Por Rosa Marta abascal Olascoaga / VP nacional RSE Coparmex
Imagina una sociedad donde los hombres pueden acompañar a sus hijos en sus primeros pasos y estar en las juntas de padres de media mañana; donde las mujeres no tienen que elegir entre desarrollarse profesionalmente o cuidar a sus padres ancianos; donde las personas enfermas reciben atención digna sin que sus familias tengan que empobrecerse para proveerla.
Ese país aún no es México. Pero puede serlo. Y el primer paso es construir, entre todos, un Sistema Nacional de Cuidados Integral, corresponsable y justo.

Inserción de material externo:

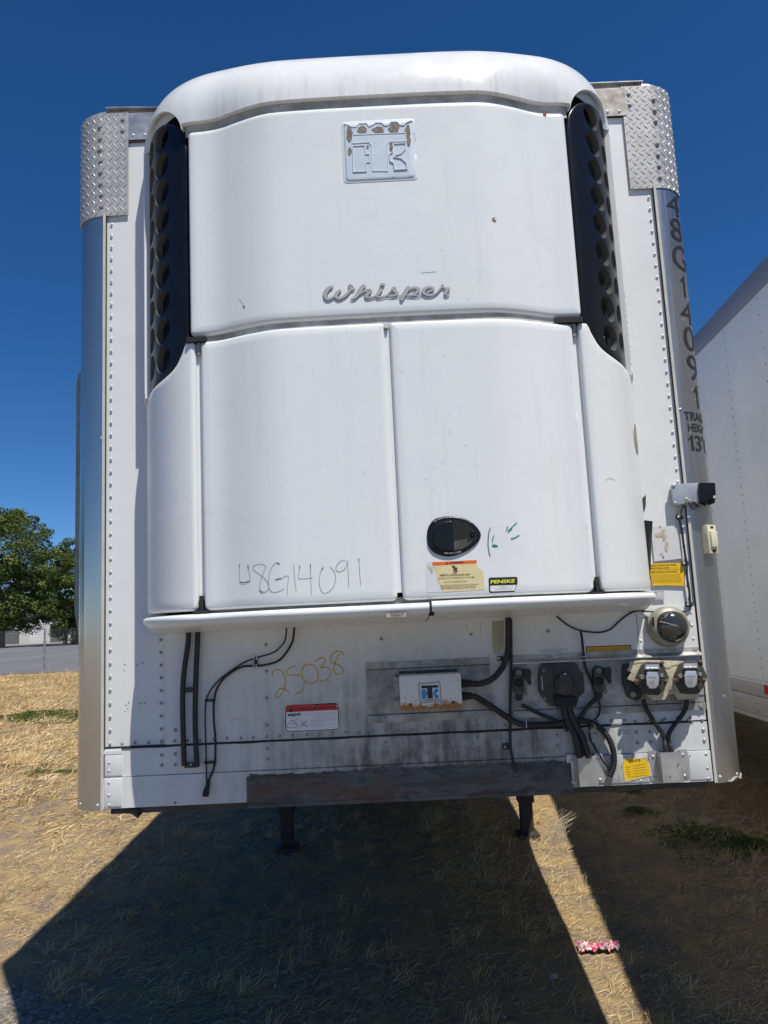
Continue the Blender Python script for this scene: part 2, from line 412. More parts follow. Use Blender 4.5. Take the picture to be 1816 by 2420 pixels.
# ------------------------------------------------------------------ surfaces
class Plane:
    def __init__(s, y): s.y = y
    def to2(s, u, v): p = PY(u, v, s.y); return (p[0], p[2])
    def to3(s, a, z, h=0.): return np.array([a, s.y-h, z])
    def out(s, p): return np.array([0, -1., 0])
PRO = [(0, -.462), (.2, -.461), (.36, -.456), (.42, -.447), (.475, -.430), (.53, -.408), (.58, -.386), (.62, -.373), (.66, -.367), (.72, -.36), (.785, -.33), (.845, -.28), (.897, -.217), (.938, -.148), (.966, -.075), (.978, 0)]
PRs = spline([np.array(p) for p in PRO], 6)
SX = np.array([p[0] for p in PRs]); SYv = np.array([p[1] for p in PRs]); SS = np.concatenate([[0], np.cumsum(np.hypot(np.diff(SX), np.diff(SYv)))])
SMAX = SS[-1]
class UnitSurf:
    def xy(s, a):
        q = abs(a); return np.interp(q, SS, SX)*(1 if a >= 0 else -1), np.interp(q, SS, SYv)
    def nrm(s, a):
        e = .006; x0, y0 = s.xy(max(-SMAX, a-e)); x1, y1 = s.xy(min(SMAX, a+e)); t = np.array([x1-x0, y1-y0]); t /= np.linalg.norm(t)+1e-12
        return np.array([t[1], -t[0]])
    def to3(s, a, z, h=0.):
        x, y = s.xy(a); n = s.nrm(a); return np.array([x+n[0]*h, y+n[1]*h, z])
    def to2(s, u, v):
        d = ray(u, v)
        for y in np.linspace(-.5, 0, 301):
            p = CAM+(y-CAM[1])/d[1]*d; ax = abs(p[0])
            if ax <= SX[-1] and y >= np.interp(ax, SX, SYv): return (np.interp(ax, SX, SS)*np.sign(p[0]), p[2])
        return (SMAX*np.sign(p[0]), p[2])
    def out(s, p): return np.array([p[0], -1.2 if abs(p[0]) < .7 else -.3, 0.])
class Corner:
    """rounded trailer corner: a = distance round the arc from the front face"""
    def __init__(s, sign, r=.13, cx=1.17): s.g = sign; s.r = r; s.cx = cx
    def to3(s, a, z, h=0.):
        r = s.r; q = a/s.r
        if a < 0: return np.array([s.g*(s.cx+a), -h, z])
        if q > math.pi/2: return np.array([s.g*(s.cx+r+h), r+(a-r*math.pi/2), z])
        return np.array([s.g*(s.cx+(r+h)*math.sin(q)), r-(r+h)*math.cos(q), z])
    def out(s, p): return np.array([s.g*(.1+max(0, abs(p[0])-s.cx)*8), -1+min(.95, max(0, abs(p[0])-s.cx)*7), 0])
WALL = Plane(0.); UNIT = UnitSurf()

def decal(name, pts, surf, m, parent, h=.0015, px=True, step=.05, thick=0.):
    L = [surf.to2(*p) for p in pts] if px else pts
    return patch(name, L, surf, m, parent, step=step, h0=h, thick=thick)
def stroke(name, strokes, surf, m, parent, w=.004, h=.0015, px=True, wscale=1., dh=.00018):
    """ribbons; stroke point = (u, v[, width in metres])"""
    V = []; Fc = []; k = 0
    for st in strokes:
        P = []
        for q in st:
            a = surf.to2(q[0], q[1]) if px else (q[0], q[1]); P.append(np.array([a[0], a[1], (q[2] if len(q) > 2 else w)*wscale]))
        P = spline(P, 6) if len(P) > 2 else [P[0]+(P[-1]-P[0])*t for t in np.linspace(0, 1, 5)]
        n = len(P); base = len(V)
        for i, p in enumerate(P):
            t = P[min(i+1, n-1)][:2]-P[max(i-1, 0)][:2]; t = t/(np.linalg.norm(t)+1e-12); nn = np.array([-t[1], t[0]]); ww = max(p[2], .0006)*.5
            if i in (0, n-1): ww *= .6
            V.append(surf.to3(*(p[:2]+nn*ww), h+k*dh)); V.append(surf.to3(*(p[:2]-nn*ww), h+k*dh))
        Fc += [(base+2*i, base+2*i+1, base+2*i+3, base+2*i+2) for i in range(n-1)]; k += 1
    return mesh(name, V, Fc, m, parent)
def text_mesh(s, bold=0., res=3):
    cu = bpy.data.curves.new('t', 'FONT'); cu.body = s; cu.size = 1; cu.offset = bold; cu.resolution_u = res; cu.fill_mode = 'FRONT'
    o = bpy.data.objects.new('t', cu); COL.objects.link(o); dg = bpy.context.evaluated_depsgraph_get(); dg.update()
    me = bpy.data.meshes.new_from_object(o.evaluated_get(dg)); V = np.array([v.co[:] for v in me.vertices]); Fc = [tuple(p.vertices) for p in me.polygons]
    bpy.data.objects.remove(o); bpy.data.curves.remove(cu); bpy.data.meshes.remove(me); return V, Fc
def text(name, s, a, b_, hpx, surf, m, parent, h=.0022, bold=0., sub=0, px=True, shear=0.):
    """baseline runs from a to b_, letter height hpx (pixels, or metres when px is False)"""
    V, Fc = text_mesh(s, bold)
    if not len(V): return None
    lo = V.min(0); hi = V.max(0); V = V-lo; wdt = hi[0]-lo[0]; hgt = hi[1]-lo[1]
    if px:
        A = np.array(surf.to2(*a)); B = np.array(surf.to2(*b_)); T = np.array(surf.to2(a[0], a[1]-hpx)); hm = abs(T[1]-A[1])
    else: A = np.array(a); B = np.array(b_); hm = hpx
    d = B-A; d1 = d/np.linalg.norm(d); n1 = np.array([-d1[1], d1[0]])
    out = []
    if sub:
        bm_ = bmesh.new(); vs = [bm_.verts.new(v) for v in V]
        for f in Fc:
            try: bm_.faces.new([vs[i] for i in f])
            except ValueError: pass
        bmesh.ops.triangulate(bm_, faces=bm_.faces)
        for _ in range(sub):
            bmesh.ops.subdivide_edges(bm_, edges=[e for e in bm_.edges if e.calc_length() > .08], cuts=1, use_grid_fill=False)
            bmesh.ops.triangulate(bm_, faces=bm_.faces)
        bm_.verts.index_update(); V = np.array([v.co[:] for v in bm_.verts]); Fc = [tuple(v.index for v in f.verts) for f in bm_.faces]; bm_.free()
    for v in V:
        yy = v[1]/hgt; q = A+d*(v[0]/wdt)+n1*hm*yy+d1*hm*yy*shear; out.append(surf.to3(q[0], q[1], h))
    return mesh(name, out, Fc, m, parent)
# rivets share three meshes
def dome_mesh(name, r, hgt, m, ring=False):
    prof = [(r, 0), (r*.95, hgt*.45), (r*.7, hgt*.8), (r*.3, hgt)]
    if ring: prof = [(r*1.35, 0), (r*1.3, hgt*.3), (r*.8, hgt*.35), (r*.75, hgt*.9), (r*.3, hgt)]
    b_ = MB().lathe(prof, (0, 0, 0), (0, -1, 0), 10); o = b_.build(name, m, None, True); me = o.data; bpy.data.objects.remove(o); return me
mat('bolt_grey', (.30, .295, .28), .45, .3, var=.3, vscale=60)
RV = {'w': dome_mesh('rivet', .0060, .0030, 'rivet_white'), 'd': dome_mesh('rivet', .0062, .003, 'rivet_dirty'), 's': dome_mesh('rivet', .0065, .0045, 'rivet_steel'), 'b': dome_mesh('bolt', .008, .006, 'bolt_grey', True)}
def rivet(x, z, kind='w', y=0., parent=None, rot=0., name='rivet'):
    o = bpy.data.objects.new(name, RV[kind]); COL.objects.link(o); o.parent = parent; o.location = (x, y, z); o.rotation_euler = (0, random.uniform(0, 3), rot) if rot == 0 else (0, 0, rot); return o
def rivets_px(pts, kind, y, parent, name='rivet'):
    for u, v in pts:
        p = PY(u, v, y); rivet(p[0], p[2], kind, y, parent, name=name)
def pl(y): return Plane(y)

# =================================================================== ground, road, horizon
GY = [-60, .4, .7, 3.5, 5.2, 26, 27.2, 112, 400, 1500]
GZ = [-.22, -.22, -.20, 0, .08, .42, .40, .78, .9, .9]
def gz0(x, y): return np.interp(y, GY, GZ)
def gz(x, y):
    b_ = gz0(x, y); n = 0.
    if y < 27:
        a = min(1., max(0., (y-.2)/3+.25)); n = (noise.noise((x*.5, y*.5, 3.1))*.07+noise.noise((x*1.7, y*1.7, 7.7))*.025+noise.noise((x*6, y*6, 1.3))*.008)*a
        n *= .25+.75*min(1, abs(27-y)/3)
    return float(b_)+n
def grid_ground():
    xs = np.concatenate([[-1200, -500, -200, -80, -50, -36, -28, -23], np.arange(-19, -6, .35), np.arange(-6, 5, .12), np.arange(5, 16, .6), [18, 24, 36, 60, 120, 300, 700, 1200]])
    ys = np.concatenate([[-900, -300, -90, -40, -20, -12, -8, -5, -3, -2, -1], np.arange(-.5, 8, .12), np.arange(8, 27.3, .35), [28, 30, 34, 40, 50, 60, 75, 90, 105, 112, 130, 180, 300, 600, 1500]])
    V = [(x, y, gz(x, y)) for y in ys for x in xs]; nx = len(xs)
    Fc = [(j*nx+i, j*nx+i+1, (j+1)*nx+i+1, (j+1)*nx+i) for j in range(len(ys)-1) for i in range(nx-1)]
    me = bpy.data.meshes.new('ground'); me.from_pydata(V, [], Fc); shade(me, True); return me
m, nt, b = nodes('dry_ground'); v = mapping(nt)
n1 = noi(nt, v, .55, 8, .6, .5); n2 = noi(nt, v, 3.5, 8, .7, .3); n3 = noi(nt, v, 40, 6, .7); n4 = noi(nt, mapping(nt, (5, 22, 5)), 7, 8, .7, .9)
straw = ramp(nt, n4, [(.28, (.24, .155, .07)), (.5, (.46, .33, .16)), (.72, (.63, .47, .25))])
dirt = ramp(nt, n3, [(.3, (.20, .15, .105)), (.7, (.34, .275, .21))])
col = mixc(nt, ramp(nt, n2, [(.42, (0, 0, 0)), (.62, (1, 1, 1))]), dirt, straw)
col = mixc(nt, ramp(nt, n1, [(.58, (0, 0, 0)), (.74, (.5,)*3)]), col, (.075, .08, .032))
sx = nt.nodes.new('ShaderNodeSeparateXYZ'); nt.links.new(v, sx.inputs[0])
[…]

La conmemoración del Día Nacional de la Integración Trabajo-Familia el pasado 1 de junio, nos invita no solo a reafirmar los avances, sino a reconocer las deudas pendientes y a transformar el enfoque: ya no hablamos de balance, como si la familia y el trabajo compitieran entre sí y en la balanza de la vida ocuparan el mismo espacio. Hablamos de integración, porque las personas somos una sola, y lo que sucede en casa impacta en el trabajo, y lo que vivimos en el trabajo transforma nuestra vida familiar.
Hoy más que nunca necesitamos un cambio cultural de raíz que nos convoque a todos: gobierno, empresarios, sindicatos, organizaciones de la sociedad civil, comunidades religiosas, academia y ciudadanía. No es un asunto solo de mujeres ni de políticas públicas aisladas. Es un deber social colectivo. La Doctrina Social de la Iglesia lo señala con claridad: “La familia es la célula vital de la sociedad” y “la justicia social no puede realizarse si no se respetan los derechos de la familia”.

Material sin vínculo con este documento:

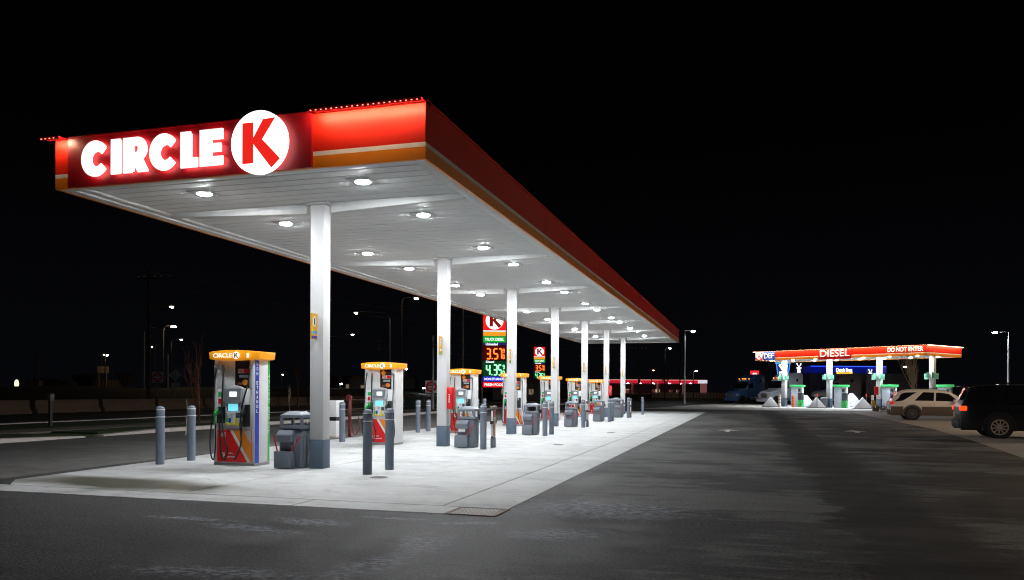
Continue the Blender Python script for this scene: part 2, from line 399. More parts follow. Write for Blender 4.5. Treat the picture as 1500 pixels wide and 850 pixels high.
structure(MB().box(-23.3, -21.6, -20, 130, -.03, .115).build('sidewalk', mat('sidewalk_concrete', (.17, .15, .13), .9, nscale=2, namt=.25), smooth=False))
g = MB().box(-27.5, -23.3, -20, 130, -.03, .09).build('grass_verge', GRASS, smooth=False); g['kind'] = 'stuff'; g['label'] = 'short dark grass strip between sidewalk and road'; g['category'] = 'grass'
kerb('kerb', [(-20, 130)], -27.5, .3, .13)
sheet('road', [(-40, -30), (-27.8, -30), (-27.8, 170), (-40, 170)], -.02, ASPH2)
# embankment and raised land beyond
def terrain(name, m, xs_, f, y0, y1, ny, z0=0):
    vs = []; fs = []; nx = len(xs_)
    for j in range(ny+1):
        yy = y0+(y1-y0)*j/ny
        for i, x in enumerate(xs_): vs.append((x, yy, f(x, yy)))
    for j in range(ny):
        for i in range(nx-1): fs.append((j*nx+i, j*nx+i+1, (j+1)*nx+i+1, (j+1)*nx+i))
    o = MB(); o.add(vs, fs); return structure(o.build(name, m))
random.seed(4)
ph = [(random.uniform(.02, .2), random.uniform(0, 6), random.uniform(.02, .12)) for _ in range(8)]
def hz(x, y):
    t = max(0, min(1, (-43-x)/22)); t = t*t*(3-2*t)
    n = sum(a*math.sin(b+k*x+k*1.7*y) for k, b, a in [(p[0], p[1], p[2]) for p in ph])
    return -.06+1.75*t+n*.6*t
terrain('embankment', EARTH, [-41.5-i*1.5 for i in range(22)]+[-80-25*i for i in range(30)], hz, -30, 700, 150)
# far low land behind the middle of the picture
def hz2(x, y):
    t = max(0, min(1, (y-172)/40)); return -.06+.9*t*t*(3-2*t)+.15*math.sin(x*.11)*t
terrain('far_field', EARTH, [-41.5+12*i for i in range(40)], hz2, 170, 700, 20)
# concrete barriers along the far road
random.seed(7)
yy = 22.0; k = 0
barw = ['pale-stained', 'brown-stained', 'chipped', 'dusty', 'dark-stained']
bl = None
while yy < 92:
    L = 5.2
    t = thing('concrete_barrier', 'brown concrete road barrier beyond the left road, %s counting from the left edge' % (['first', 'second', 'third', 'fourth', 'fifth', 'sixth', 'seventh', 'eighth', 'ninth', 'tenth', 'eleventh', 'twelfth', 'thirteenth', 'fourteenth'][k]), 'barrier', (-41-random.uniform(0, .15), yy+L/2, 0), R(random.uniform(-.8, .8)), 'concrete barriers beside the left road')
    MB().prism([(-.30, 0), (.30, 0), (.30, .12), (.12, .38), (.09, .82), (-.09, .82), (-.12, .38), (-.30, .12)], (0, -L/2+.1, -.02), X, Z, (0, L-.35, 0)).build('block', BARR, t, bevel=.02)
    yy += L; k += 1
print('ground done')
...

El cuidado de los niños, de los enfermos, de las personas con discapacidad, de los adultos mayores, no puede recaer exclusivamente en los hogares. Hoy sabemos que cuando una madre deja el trabajo por falta de guardería, toda la sociedad pierde. Que cuando un hombre se siente obligado a no tomar licencia de paternidad, o no puede asistir a la clase pública de su hijo, se le priva de una experiencia esencial; que cuando una hija abandona su formación profesional para cuidar a su padre con demencia, estamos hipotecando su futuro y el nuestro.
Un sistema de cuidados robusto, como lo han construido países como Francia, Chile o Uruguay, articula servicios públicos, apoyos privados, mecanismos comunitarios y políticas laborales dignas. No se trata solo de estancias infantiles o asilos, sino de garantizar tiempo, infraestructura y recursos para cuidar y ser cuidados a lo largo de la vida.
El cuidado de los niños, de los enfermos, de las personas con discapacidad, de los adultos mayores, no es un asunto solo de mujeres ni de políticas públicas aisladas.
En el corazón de este esfuerzo está la corresponsabilidad. Las empresas que reconocen esta dimensión humana logran mayor retención de talento, mejor clima organizacional y colaboradores aún más comprometidos. Iniciativas como “Empresa Contigo”, con sus ejes en salud, salario digno, educación y diversidad, ya están transformando entornos laborales y vidas familiares. Porque cuidar no es un lujo, es una inversión ética, económica y social.
Los empresarios estamos llamados a ser agentes de transformación, y los gobiernos deben generar las condiciones para que ninguna persona quede excluida por cuidar. Un verdadero sistema nacional de cuidados debe tener rostro humano, corazón solidario y mirada de futuro. Debe ser flexible para las microempresas y exigente con las grandes. Y debe poner en el centro no a las utilidades económicas, sino a la dignidad de todas las persona.
No habrá justicia sin cuidados. No habrá igualdad sin integración trabajo-familia. No habrá país próspero si no somos capaces de organizarnos para cuidar.
Y sí, es posible. Ya hay quienes lo están haciendo. Ahora toca tejerlo juntos, con escucha, diálogo y compromiso compartido. Porque un país que cuida es un país que crece.